Expresiones como «ritos cibermortuorios» no nos son ajenas: hoy es posible abrir blogs, chats o foros para recordar a quien se ha ido

No todo, sin embargo, lo inunda la tristeza: Nueva Orleans celebra los conocidos funerales de jazz con una banda de música que acompaña al féretro hasta el cementerio. De regreso, el ritmo se desata porque el alma ya descansa. En Ghana, toda la comunidad acude al velatorio para comer, bailar y apreciar el ataúd del difunto, el cual suelen personalizar los carpinteros de la zona. Más conocido es el Día de los Muertos celebrado en México, clasificado como Patrimonio Cultural Inmaterial por la Unesco. Los mexicanos acuden a los cementerios con viandas para pasar el día en las sepulturas de sus seres queridos, cantando y contando historias sobre ellos. Ese día se hornea también el pan de muerto (harina de trigo, leche, huevo, levadura, azúcar, sal, mantequilla y un toque de anís y naranja) y las calaveras de alfeñique (un dulce hecho de azúcar, chocolate y amaranto cuya historia se remonta el siglo XVI).

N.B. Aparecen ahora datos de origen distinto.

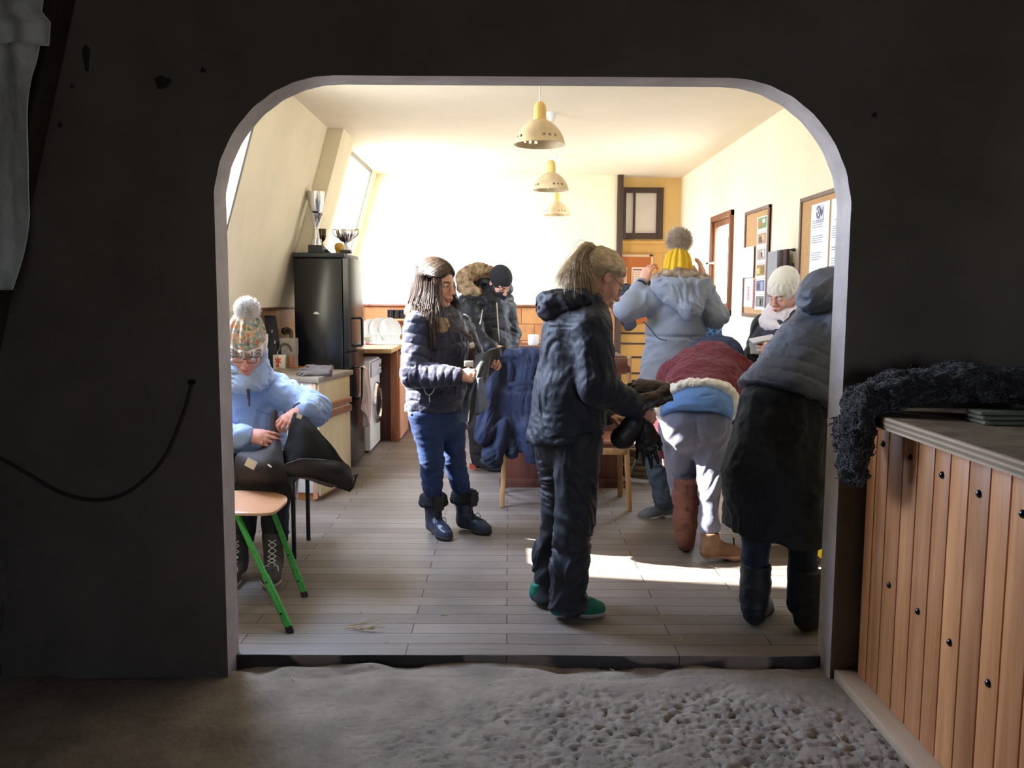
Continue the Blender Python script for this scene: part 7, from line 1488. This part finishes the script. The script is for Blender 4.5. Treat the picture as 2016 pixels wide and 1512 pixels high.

En las últimas décadas, y como corolario de la colonización de las nuevas tecnologías, podemos hablar de un concepto nuevo: la muerte en la era digital. Expresiones como «cuentas in memoriam», «ritos cibermortuorios», «cementerios virtuales» o «testamentos virtuales» no nos son ajenas: hoy es posible abrir blogs, chats o foros para recordar a quien se ha ido; la muerte, de nuevo, se exhibe públicamente. Mark Zuckerberg, creador de Facebook, no tuvo inconveniente en convertirse en sepulturero virtual al ofrecer a sus usuarios las llamadas «cuentas conmemorativas», pensadas para que los allegados del extinto sigan escribiéndole per secula seculorum. Escribirle, dejarle canciones, fotografías y vídeos en un sorprendente velatorio ilimitado. Incluso hay aplicaciones, como Eterni.me, que, por medio de algoritmos informáticos aplicados a la huella digital del interfecto, replica su personalidad y genera un avatar inteligente que va alimentando su propia cuenta. Es decir, que morir en la era digital es no morir del todo. Vivir para ver.